** START Available data **

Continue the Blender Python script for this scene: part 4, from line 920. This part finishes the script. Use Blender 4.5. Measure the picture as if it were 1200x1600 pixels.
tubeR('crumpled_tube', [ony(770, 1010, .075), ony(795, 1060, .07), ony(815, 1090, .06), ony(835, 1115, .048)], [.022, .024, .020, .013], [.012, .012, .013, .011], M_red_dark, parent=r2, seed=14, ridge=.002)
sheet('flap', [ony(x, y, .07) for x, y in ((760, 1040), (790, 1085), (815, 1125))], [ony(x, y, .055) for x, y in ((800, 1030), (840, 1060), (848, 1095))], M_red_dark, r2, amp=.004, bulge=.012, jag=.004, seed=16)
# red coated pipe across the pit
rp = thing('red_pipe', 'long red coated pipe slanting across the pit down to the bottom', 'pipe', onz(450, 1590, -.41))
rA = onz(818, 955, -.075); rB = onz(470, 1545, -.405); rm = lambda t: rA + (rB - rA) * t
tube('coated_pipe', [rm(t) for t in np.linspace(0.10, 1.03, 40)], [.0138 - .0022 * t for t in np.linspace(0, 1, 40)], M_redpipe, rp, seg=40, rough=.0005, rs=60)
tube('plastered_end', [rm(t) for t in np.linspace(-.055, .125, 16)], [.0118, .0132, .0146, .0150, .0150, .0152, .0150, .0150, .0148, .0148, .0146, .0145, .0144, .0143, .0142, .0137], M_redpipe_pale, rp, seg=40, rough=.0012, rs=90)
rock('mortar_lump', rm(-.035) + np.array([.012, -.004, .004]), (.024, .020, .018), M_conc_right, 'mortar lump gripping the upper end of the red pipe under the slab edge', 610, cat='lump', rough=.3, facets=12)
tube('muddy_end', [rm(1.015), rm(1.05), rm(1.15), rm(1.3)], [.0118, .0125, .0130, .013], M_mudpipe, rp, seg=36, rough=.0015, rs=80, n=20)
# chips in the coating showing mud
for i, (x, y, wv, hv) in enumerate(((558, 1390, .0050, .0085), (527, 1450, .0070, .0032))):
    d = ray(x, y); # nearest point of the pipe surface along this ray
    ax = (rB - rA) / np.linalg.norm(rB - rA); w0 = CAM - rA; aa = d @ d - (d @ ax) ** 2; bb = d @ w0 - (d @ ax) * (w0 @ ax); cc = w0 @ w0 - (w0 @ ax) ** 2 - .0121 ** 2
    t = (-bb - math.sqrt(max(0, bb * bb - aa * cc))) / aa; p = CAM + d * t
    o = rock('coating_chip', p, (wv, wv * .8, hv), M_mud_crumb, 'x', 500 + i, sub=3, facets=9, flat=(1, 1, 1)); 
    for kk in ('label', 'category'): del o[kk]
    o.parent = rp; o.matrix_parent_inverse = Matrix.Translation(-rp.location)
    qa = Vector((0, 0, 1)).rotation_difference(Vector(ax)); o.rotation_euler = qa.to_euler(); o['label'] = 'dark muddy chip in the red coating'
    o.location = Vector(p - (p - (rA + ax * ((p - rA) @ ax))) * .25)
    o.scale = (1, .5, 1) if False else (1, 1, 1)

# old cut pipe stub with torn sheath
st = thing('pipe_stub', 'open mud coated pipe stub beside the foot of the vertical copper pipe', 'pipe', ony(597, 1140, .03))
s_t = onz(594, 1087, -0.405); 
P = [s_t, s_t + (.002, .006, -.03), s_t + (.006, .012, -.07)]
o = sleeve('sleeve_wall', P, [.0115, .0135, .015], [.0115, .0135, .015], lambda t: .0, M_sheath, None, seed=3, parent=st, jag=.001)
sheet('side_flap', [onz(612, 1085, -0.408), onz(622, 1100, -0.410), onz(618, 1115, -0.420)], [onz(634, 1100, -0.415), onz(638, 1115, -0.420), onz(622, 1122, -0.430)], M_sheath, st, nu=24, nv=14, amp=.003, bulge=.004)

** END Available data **

- What you are asked to do
Show all lines from the listing above in which "this" appears.

- Response
Continue the Blender Python script for this scene: part 4, from line 920. This part finishes the script. Use Blender 4.5. Measure the picture as if it were 1200x1600 pixels.
    d = ray(x, y); # nearest point of the pipe surface along this ray